### Goal of the exercise
Omit the pictures and output exactly the lines from the start of the entries through the line containing "from mathutils import Vector, Matrix".
━━━ Provided records
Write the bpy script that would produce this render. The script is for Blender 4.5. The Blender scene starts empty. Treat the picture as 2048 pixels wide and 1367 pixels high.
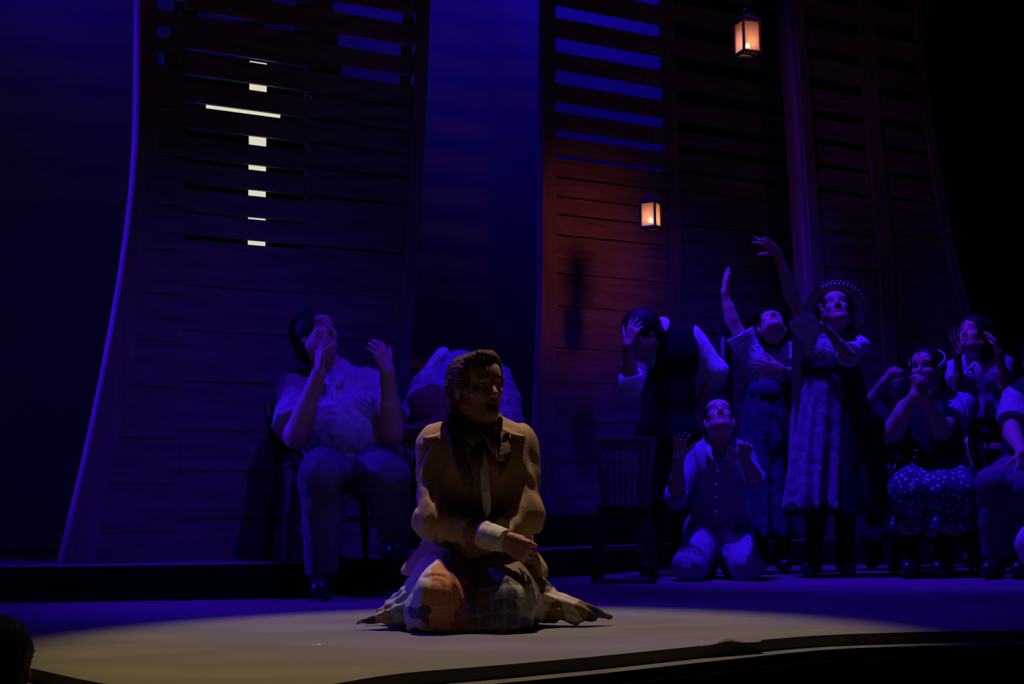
import bpy, bmesh, math, random
import numpy as np
from mathutils import Vector, Matrix

random.seed(7)
SC = bpy.context.scene
COL = SC.collection

# ---------------------------------------------------------------- camera
F_PX, CX, CY = 2800.0, 1024.0, 683.5
H_CAM = 0.40
PITCH = math.atan((1010 - 683.5) / F_PX)
ROLL = 0.012
_c, _s = math.cos(PITCH), math.sin(PITCH)
FWD = Vector((0, _c, _s))
_U0 = Vector((0, -_s, _c))
_X0 = Vector((1, 0, 0))
RGT = math.cos(ROLL) * _X0 - math.sin(ROLL) * _U0
UPV = math.sin(ROLL) * _X0 + math.cos(ROLL) * _U0
CAM = Vector((0, 0, H_CAM))
cam_data = bpy.data.cameras.new('camera')
cam_data.sensor_width = 36
cam_data.lens = F_PX / 2048 * 36
cam_data.clip_end = 100
cam = bpy.data.objects.new('camera', cam_data)
COL.objects.link(cam)
cam.matrix_world = Matrix(((RGT.x, UPV.x, -FWD.x, CAM.x), (RGT.y, UPV.y, -FWD.y, CAM.y),
                           (RGT.z, UPV.z, -FWD.z, CAM.z), (0, 0, 0, 1)))
SC.camera = cam

# ---------------------------------------------------------------- exposure, world
SC.view_settings.view_transform = 'Standard'
SC.view_settings.look = 'None'
SC.view_settings.gamma = 1
SC.view_settings.use_curve_mapping = False
SC.view_settings.exposure = 0.0
w = bpy.data.worlds.new('theatre_dark')
SC.world = w
w.use_nodes = True
w.node_tree.nodes['Background'].inputs[0].default_value = (0.5, 0.2, 0.9, 1)
w.node_tree.nodes['Background'].inputs[1].default_value = 0.0022
SC.cycles.use_denoising = True
SC.cycles.max_bounces = 6
SC.cycles.sample_clamp_indirect = 2.0


def ray(px, py):
    return FWD + RGT * ((px - CX) / F_PX) - UPV * ((py - CY) / F_PX)


def P(px, py, D):
    """point at distance D (along the level viewing direction) seen at a pixel"""
    r = ray(px, py)
    return CAM + r * (D / r.y)


def floorpt(px, py, z=0.0):
    r = ray(px, py)
    return CAM + r * ((z - CAM.z) / r.z)


def spot(name, loc, target, energy, color, size_deg, blend=0.5, radius=0.05):
    d = bpy.data.lights.new(name, 'SPOT')
    d.energy = energy
    d.color = color
    d.spot_size = math.radians(size_deg)
    d.spot_blend = blend
    d.shadow_soft_size = radius
    o = bpy.data.objects.new(name, d)
    COL.objects.link(o)
    o.location = loc
    o.rotation_euler = (Vector(target) - Vector(loc)).to_track_quat('-Z', 'Y').to_euler()
    return o


BLUE = (0.045, 0.004, 1.0)
VIOLET = (0.12, 0.01, 1.0)
# follow spot high on the kneeling woman, from well behind her
spot('key_spotlight', (0.20, 6.25, 7.0), (-0.12, 4.28, 0), 1380, (1.0, 0.76, 0.30), 23.5, 0.5, 0.05)
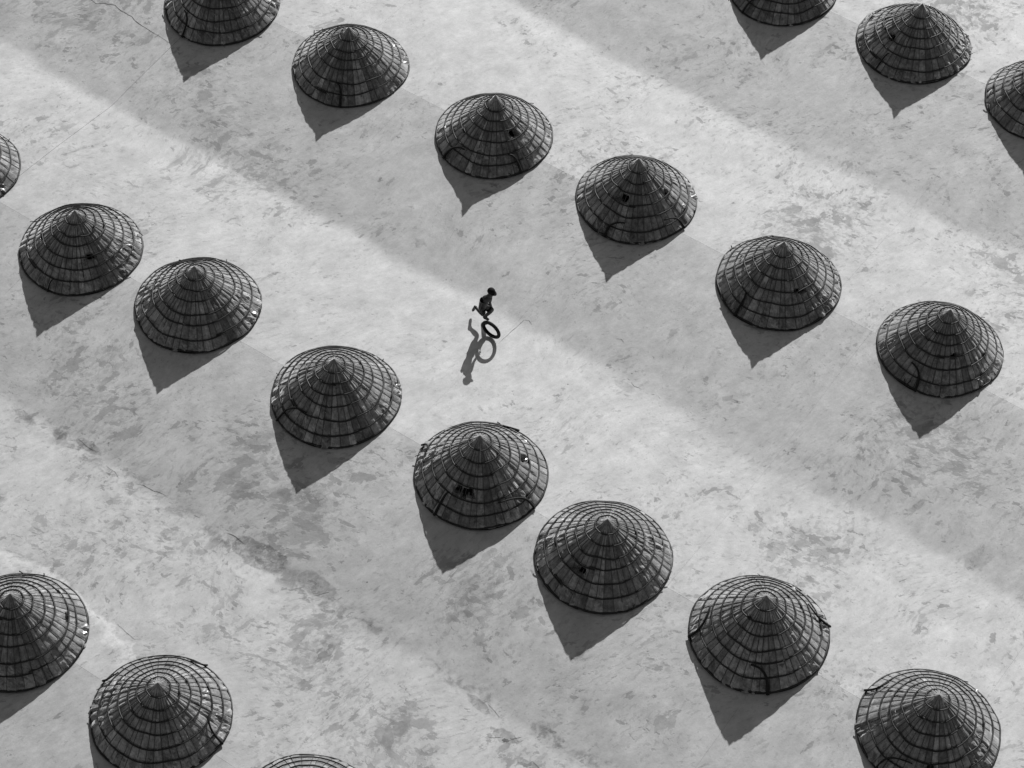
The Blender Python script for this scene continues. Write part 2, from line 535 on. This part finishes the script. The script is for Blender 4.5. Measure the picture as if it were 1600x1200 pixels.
━━━━━━
### Response to the exercise
Write the bpy script that would produce this render. The script is for Blender 4.5. The Blender scene starts empty. Treat the picture as 2048 pixels wide and 1367 pixels high.
import bpy, bmesh, math, random
import numpy as np
from mathutils import Vector, Matrix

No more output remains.